Assume Linux containers are jails, and you will have security problems. And on the flip side, k8s pods share UTM,IPC, Network namespaces, yet have independent PID and FS namespaces.
Depending on your use case they may be roughly equivalent, but they are fundamentally different approaches.
Using the Linux filesystem has almost no performance penalty under WSL2 since it is a VM. Docker Desktop automatically mounts the correct filesystem. Crossing the OS boundary for Windows files has some overhead of course but that's not the usecase WSL2 is optimized for.
With WSL2 you get the best of both worlds. A system with perfect driver and application support and a Linux-native environment. Hybrid GPUs, webcams, lap sensors etc. all work without any configuration effort. You get good battery life. You can run Autodesk or Photoshop but at the same time you can run Linux apps with almost no performance loss.
Are you comparing against the default vendor image that's filled with adware or a clean Windows install with only drivers?
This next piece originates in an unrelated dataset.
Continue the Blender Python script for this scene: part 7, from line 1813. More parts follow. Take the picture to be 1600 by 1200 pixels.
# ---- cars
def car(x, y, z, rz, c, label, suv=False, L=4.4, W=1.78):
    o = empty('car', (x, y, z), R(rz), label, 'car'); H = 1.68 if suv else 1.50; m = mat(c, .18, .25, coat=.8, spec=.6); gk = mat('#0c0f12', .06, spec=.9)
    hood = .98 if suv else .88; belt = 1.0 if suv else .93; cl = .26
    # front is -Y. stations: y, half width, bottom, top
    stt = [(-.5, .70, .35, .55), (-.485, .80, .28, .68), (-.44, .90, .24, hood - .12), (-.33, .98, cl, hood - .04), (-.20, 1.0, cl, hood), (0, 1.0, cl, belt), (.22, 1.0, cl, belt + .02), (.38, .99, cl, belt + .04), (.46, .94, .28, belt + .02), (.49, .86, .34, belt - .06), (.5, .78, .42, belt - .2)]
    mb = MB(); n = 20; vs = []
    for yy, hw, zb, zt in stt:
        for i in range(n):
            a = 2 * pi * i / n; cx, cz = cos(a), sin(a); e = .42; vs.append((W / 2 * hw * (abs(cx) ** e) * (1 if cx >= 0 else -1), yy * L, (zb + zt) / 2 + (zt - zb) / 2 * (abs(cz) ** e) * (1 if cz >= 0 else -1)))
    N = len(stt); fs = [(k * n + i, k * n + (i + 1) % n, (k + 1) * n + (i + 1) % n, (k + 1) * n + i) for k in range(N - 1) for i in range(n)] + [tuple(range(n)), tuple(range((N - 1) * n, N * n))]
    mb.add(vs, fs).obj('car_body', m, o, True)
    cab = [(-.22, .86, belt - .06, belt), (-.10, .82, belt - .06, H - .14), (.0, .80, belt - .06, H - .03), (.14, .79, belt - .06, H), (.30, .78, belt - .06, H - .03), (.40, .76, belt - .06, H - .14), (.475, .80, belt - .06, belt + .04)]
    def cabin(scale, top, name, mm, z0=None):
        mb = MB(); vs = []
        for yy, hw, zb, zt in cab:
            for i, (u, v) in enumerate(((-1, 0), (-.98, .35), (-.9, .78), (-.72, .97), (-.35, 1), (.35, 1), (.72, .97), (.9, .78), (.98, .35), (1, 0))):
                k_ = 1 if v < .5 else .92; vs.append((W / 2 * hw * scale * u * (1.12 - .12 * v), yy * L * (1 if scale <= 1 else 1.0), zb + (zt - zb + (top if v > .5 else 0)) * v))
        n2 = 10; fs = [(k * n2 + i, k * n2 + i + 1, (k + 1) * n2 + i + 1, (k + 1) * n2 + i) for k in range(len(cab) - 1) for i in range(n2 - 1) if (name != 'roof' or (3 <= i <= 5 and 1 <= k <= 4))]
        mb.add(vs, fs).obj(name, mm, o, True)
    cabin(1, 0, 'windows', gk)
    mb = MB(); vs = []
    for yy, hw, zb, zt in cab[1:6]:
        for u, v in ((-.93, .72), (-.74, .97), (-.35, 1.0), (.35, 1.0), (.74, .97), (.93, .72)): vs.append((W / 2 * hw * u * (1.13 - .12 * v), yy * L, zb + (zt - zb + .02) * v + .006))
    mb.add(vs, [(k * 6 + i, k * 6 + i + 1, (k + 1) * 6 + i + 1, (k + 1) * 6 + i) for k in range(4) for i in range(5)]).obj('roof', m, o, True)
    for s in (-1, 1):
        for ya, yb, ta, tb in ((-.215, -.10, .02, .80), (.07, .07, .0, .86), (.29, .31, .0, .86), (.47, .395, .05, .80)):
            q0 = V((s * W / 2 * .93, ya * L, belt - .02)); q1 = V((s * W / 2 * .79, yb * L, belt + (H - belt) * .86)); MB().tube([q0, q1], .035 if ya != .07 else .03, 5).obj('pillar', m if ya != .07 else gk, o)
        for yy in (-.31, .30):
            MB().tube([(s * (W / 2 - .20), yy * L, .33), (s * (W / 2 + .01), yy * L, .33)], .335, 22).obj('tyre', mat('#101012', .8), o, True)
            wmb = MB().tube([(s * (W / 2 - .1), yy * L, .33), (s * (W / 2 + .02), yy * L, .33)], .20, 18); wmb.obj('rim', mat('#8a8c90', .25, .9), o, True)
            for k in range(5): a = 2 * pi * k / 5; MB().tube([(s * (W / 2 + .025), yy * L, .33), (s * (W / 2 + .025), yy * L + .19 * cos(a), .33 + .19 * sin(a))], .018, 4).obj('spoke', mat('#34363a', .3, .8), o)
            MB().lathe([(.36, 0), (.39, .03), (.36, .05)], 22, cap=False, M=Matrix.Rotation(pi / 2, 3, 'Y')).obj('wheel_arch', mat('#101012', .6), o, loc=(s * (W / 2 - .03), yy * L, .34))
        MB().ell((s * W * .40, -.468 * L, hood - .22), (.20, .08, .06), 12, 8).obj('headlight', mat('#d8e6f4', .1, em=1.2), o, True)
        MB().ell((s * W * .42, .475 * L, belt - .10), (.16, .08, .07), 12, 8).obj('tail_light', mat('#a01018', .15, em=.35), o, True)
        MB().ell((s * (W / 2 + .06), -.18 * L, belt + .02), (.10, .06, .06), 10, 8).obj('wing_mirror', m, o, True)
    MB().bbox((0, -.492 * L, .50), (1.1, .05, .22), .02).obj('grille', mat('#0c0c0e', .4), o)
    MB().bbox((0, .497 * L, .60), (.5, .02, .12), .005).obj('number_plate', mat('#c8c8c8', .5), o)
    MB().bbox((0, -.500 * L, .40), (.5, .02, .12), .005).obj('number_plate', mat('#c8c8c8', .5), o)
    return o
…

There is a significant power use difference and the latter case has always been more power efficient for me compared to the Linux setup. Powering down Nvidia GPU has never fully worked with Linux for me.
Linux is exceptional in that it has stable syscall numbers and guarantees stability. This is largely why statically linked binaries (and containers) "just work" on Linux, meanwhile Windows and Mac OS inevitably break things with an OS update.
Microsoft frequently tweaks syscall numbers, and they make it clear that developers must access functions through e.g. NTDLL. Mac OS at least has public source files used to generate syscall.h, but they do break things, and there was a recent incident where Go programs all broke after a major OS update. Now Go uses libSystem (and dynamic linking)[2].
They're not really a moving target (since some distros ship ancient kernels, most components will handle lack of new syscalls gracefully), but the surface is still pretty big. A single ioctl() or write() syscall could do a billion different things and a lot of software depends on small bits of this functionality, meaning you gotta implement 99% of it to get everything working.